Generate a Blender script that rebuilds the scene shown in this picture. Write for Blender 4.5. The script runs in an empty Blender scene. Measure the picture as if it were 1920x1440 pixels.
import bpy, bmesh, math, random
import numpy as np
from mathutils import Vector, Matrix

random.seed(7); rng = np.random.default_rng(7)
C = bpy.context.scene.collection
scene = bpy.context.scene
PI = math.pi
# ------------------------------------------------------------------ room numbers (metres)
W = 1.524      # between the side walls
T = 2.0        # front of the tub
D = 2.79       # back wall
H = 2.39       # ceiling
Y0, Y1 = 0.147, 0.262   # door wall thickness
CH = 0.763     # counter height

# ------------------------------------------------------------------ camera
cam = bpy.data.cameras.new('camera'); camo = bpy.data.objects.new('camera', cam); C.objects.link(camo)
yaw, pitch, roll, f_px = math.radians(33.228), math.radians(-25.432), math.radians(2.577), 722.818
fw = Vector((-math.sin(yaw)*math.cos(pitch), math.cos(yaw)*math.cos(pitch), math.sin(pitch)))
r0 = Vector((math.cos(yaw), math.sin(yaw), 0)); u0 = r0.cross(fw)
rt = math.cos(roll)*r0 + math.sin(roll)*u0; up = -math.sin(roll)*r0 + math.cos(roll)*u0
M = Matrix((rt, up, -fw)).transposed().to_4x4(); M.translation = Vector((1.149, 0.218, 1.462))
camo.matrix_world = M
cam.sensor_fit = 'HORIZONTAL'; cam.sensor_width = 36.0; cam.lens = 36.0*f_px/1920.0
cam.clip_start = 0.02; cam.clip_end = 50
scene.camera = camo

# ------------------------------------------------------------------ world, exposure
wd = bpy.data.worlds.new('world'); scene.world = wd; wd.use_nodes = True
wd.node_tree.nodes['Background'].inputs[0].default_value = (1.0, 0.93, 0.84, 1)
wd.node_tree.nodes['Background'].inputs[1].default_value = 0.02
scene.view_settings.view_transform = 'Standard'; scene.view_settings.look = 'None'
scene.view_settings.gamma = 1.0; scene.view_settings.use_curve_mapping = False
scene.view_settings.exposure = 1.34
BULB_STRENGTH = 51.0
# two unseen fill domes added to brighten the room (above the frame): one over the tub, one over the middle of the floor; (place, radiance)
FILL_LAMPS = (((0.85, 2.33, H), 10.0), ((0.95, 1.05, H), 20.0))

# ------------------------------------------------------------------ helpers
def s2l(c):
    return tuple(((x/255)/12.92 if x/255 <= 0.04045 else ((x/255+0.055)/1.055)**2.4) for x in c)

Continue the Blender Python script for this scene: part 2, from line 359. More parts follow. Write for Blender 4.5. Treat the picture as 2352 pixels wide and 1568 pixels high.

_ _ _

◆ WHAT YOU HAVE TO DO ◆
Take the entries and copy them out exactly.

◆ SOLUTION TO THIS PROBLEM ◆
Generate a Blender script that rebuilds the scene shown in this picture. Write for Blender 4.5. The script runs in an empty Blender scene. Measure the picture as if it were 1920x1440 pixels.
import bpy, bmesh, math, random
import numpy as np
from mathutils import Vector, Matrix

random.seed(7); rng = np.random.default_rng(7)
C = bpy.context.scene.collection
scene = bpy.context.scene
PI = math.pi
# ------------------------------------------------------------------ room numbers (metres)
W = 1.524      # between the side walls
T = 2.0        # front of the tub
D = 2.79       # back wall
H = 2.39       # ceiling
Y0, Y1 = 0.147, 0.262   # door wall thickness
CH = 0.763     # counter height

# ------------------------------------------------------------------ camera
cam = bpy.data.cameras.new('camera'); camo = bpy.data.objects.new('camera', cam); C.objects.link(camo)
yaw, pitch, roll, f_px = math.radians(33.228), math.radians(-25.432), math.radians(2.577), 722.818
fw = Vector((-math.sin(yaw)*math.cos(pitch), math.cos(yaw)*math.cos(pitch), math.sin(pitch)))
r0 = Vector((math.cos(yaw), math.sin(yaw), 0)); u0 = r0.cross(fw)
rt = math.cos(roll)*r0 + math.sin(roll)*u0; up = -math.sin(roll)*r0 + math.cos(roll)*u0
M = Matrix((rt, up, -fw)).transposed().to_4x4(); M.translation = Vector((1.149, 0.218, 1.462))
camo.matrix_world = M
cam.sensor_fit = 'HORIZONTAL'; cam.sensor_width = 36.0; cam.lens = 36.0*f_px/1920.0
cam.clip_start = 0.02; cam.clip_end = 50
scene.camera = camo

# ------------------------------------------------------------------ world, exposure
wd = bpy.data.worlds.new('world'); scene.world = wd; wd.use_nodes = True
wd.node_tree.nodes['Background'].inputs[0].default_value = (1.0, 0.93, 0.84, 1)
wd.node_tree.nodes['Background'].inputs[1].default_value = 0.02
scene.view_settings.view_transform = 'Standard'; scene.view_settings.look = 'None'
scene.view_settings.gamma = 1.0; scene.view_settings.use_curve_mapping = False
scene.view_settings.exposure = 1.34
BULB_STRENGTH = 51.0
# two unseen fill domes added to brighten the room (above the frame): one over the tub, one over the middle of the floor; (place, radiance)
FILL_LAMPS = (((0.85, 2.33, H), 10.0), ((0.95, 1.05, H), 20.0))

# ------------------------------------------------------------------ helpers
def s2l(c):
    return tuple(((x/255)/12.92 if x/255 <= 0.04045 else ((x/255+0.055)/1.055)**2.4) for x in c)

Continue the Blender Python script for this scene: part 2, from line 359. More parts follow. Write for Blender 4.5. Treat the picture as 2352 pixels wide and 1568 pixels high.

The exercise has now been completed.